Sunday, October 14, 2012

WAR STORY


   My friend Marlin told me her story about becoming a solo mother when she was young, when the Phillipines was a staging post for soldiers going to the Vietnam war. It happens in every war doesn't it.

. She wishes she could trace the son she had then to tell him it was not her wish to give him away, and she is proud of his achievements.  

Marlin is one of those wonderfully nurturing women who takes care of everybody who comes into her orbit. She has a beautiful garden and she picks me up after Yoga every Friday, feeds me lunch and we then play Scrabble before I head back to my crib. She is a formidable Scrabble player.

If Marlin's son reads this he can send me an e mail  waiata.davies@xtra.co.nz and I shall put him in touch with her.          
 
 
    My name is Marlin and I come from the Philippines. I have lived in New Zealand for nearly 23 years. I married a Kiwi but have got no children since I married late.

Way back in 1972, when I was 25 years old I became an unwed mother. My mother, afraid anyone will know, decided to hide me in a Catholic convent in Manilla. All my older sisters did not want to help for reasons of their own. Since I couldn’t turn to anyone else to help me, I was helpless.

I had a son whom I named Jerome Gonzales. I signed adoption papers that said I have no rights to the child nor to contact him in the future which was in the Philippine laws.
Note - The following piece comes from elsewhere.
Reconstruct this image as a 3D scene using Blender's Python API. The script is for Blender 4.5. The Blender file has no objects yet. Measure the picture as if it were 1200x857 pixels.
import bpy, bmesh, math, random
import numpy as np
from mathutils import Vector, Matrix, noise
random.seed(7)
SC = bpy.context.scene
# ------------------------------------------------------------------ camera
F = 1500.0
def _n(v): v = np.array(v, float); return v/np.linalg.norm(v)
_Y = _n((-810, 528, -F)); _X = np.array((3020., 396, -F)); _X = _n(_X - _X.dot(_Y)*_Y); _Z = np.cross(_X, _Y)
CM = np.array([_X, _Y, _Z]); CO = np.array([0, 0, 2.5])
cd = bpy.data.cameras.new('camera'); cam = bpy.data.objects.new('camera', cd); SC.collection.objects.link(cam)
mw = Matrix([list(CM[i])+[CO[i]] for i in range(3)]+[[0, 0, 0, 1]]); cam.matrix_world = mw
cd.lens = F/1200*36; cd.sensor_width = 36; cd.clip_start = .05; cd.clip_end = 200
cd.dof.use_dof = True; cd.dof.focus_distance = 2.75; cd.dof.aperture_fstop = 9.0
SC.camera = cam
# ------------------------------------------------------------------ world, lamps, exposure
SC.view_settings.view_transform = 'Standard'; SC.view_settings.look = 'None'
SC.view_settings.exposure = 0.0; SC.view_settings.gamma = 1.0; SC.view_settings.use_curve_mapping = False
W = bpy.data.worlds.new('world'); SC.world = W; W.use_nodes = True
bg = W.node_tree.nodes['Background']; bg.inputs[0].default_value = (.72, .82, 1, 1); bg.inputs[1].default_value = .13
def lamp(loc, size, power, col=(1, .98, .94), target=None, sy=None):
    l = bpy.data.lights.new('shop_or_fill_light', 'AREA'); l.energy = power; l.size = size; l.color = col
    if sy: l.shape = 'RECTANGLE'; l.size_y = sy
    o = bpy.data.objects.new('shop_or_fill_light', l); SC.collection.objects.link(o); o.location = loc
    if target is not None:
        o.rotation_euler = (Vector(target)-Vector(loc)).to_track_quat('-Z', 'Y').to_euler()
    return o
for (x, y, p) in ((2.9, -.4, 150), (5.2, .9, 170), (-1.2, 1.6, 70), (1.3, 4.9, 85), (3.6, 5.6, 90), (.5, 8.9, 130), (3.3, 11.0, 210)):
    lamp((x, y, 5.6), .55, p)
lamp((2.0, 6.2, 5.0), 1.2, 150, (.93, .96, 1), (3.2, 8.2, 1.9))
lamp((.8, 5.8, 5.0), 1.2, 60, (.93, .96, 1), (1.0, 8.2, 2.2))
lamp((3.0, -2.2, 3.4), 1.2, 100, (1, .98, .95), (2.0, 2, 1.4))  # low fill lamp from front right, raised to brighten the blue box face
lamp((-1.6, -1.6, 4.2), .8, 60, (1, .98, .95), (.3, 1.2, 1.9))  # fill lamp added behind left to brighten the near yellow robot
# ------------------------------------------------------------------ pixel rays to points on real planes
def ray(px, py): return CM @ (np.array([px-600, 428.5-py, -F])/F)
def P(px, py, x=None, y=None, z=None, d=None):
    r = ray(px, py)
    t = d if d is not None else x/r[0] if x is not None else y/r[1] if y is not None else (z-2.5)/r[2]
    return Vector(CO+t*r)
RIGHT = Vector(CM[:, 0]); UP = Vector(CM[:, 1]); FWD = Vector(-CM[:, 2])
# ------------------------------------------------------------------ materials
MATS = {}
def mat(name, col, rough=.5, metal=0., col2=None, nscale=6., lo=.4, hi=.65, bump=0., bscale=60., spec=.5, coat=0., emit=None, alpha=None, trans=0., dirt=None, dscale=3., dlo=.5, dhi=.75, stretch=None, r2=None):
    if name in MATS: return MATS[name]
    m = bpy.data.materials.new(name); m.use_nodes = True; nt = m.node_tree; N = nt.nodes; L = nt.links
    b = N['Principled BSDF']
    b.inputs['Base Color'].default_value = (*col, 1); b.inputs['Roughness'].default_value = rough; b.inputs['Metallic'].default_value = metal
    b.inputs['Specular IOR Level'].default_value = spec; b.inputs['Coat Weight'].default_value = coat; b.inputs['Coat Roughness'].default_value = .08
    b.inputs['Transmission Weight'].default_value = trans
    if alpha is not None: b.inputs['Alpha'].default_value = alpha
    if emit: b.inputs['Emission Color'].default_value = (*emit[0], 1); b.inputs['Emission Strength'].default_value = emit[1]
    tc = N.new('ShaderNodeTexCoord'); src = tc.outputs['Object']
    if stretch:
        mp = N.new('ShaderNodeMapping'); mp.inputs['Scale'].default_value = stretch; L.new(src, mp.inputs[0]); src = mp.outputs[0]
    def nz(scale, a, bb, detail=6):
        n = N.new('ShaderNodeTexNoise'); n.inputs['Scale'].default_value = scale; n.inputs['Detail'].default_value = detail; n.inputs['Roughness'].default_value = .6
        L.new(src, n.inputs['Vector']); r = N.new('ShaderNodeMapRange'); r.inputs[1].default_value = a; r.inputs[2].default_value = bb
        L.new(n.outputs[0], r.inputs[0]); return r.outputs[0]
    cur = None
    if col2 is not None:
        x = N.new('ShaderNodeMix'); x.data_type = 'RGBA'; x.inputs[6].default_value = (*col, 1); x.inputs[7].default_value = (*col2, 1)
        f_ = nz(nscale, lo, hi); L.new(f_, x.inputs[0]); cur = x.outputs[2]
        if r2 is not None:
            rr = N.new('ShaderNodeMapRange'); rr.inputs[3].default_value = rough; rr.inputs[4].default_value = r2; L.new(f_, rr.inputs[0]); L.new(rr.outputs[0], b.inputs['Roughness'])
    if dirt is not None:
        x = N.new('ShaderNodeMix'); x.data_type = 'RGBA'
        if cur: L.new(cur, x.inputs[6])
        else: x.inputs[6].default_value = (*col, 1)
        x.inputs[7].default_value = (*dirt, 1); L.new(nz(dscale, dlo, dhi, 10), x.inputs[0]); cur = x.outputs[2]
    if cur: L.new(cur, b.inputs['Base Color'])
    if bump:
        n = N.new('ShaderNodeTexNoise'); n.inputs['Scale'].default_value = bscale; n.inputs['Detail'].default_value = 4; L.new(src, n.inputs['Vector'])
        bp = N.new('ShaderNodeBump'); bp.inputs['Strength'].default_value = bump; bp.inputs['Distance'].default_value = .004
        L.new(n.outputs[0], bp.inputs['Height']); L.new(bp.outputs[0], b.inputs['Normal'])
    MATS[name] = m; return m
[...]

I have started a search for my son in 1997, when a Kiwi co-employee encouraged me to seek help as she had a child too and her search was successful.

Unfortunately the New Zealand Adoption Authorities informed me they couldn’t help me as they have no connection with the U.S. authorities, where my son is.

When I visited the Phillipines for the first time, I visited the place where I had my son and gathered a few details about him from the Mother Superior. She didn’t of course give me all the information for obvious reasons. The adoptive parents must have instructed them they didn’t wish me to make contact some day.

The following are the pertinent details about my son:

1.    His first name is Ian.

2.    He is living with his adoptive parents in the East Coast.

3.    His birth date is November 10, 1972.

4.    He is very musical.

5.    He had graduated in college and working with an international company.

6.    As I can remember he had very chinky eyes, like a Chinese person.

7.    His adoptive parents worked with the Philoppine U.S. Embassy in Manilla at that time.

8.    Also they adopted again, a baby girl about a year or two after my son’s adoption.

9.    The adoptive parents are apparently very proud of my son who is a very intelligent boy.

P.S. I tried to engage the help of an agency in the U.S, but since they cannot extract an answer from the sisters in Manilla, the agency returned my money.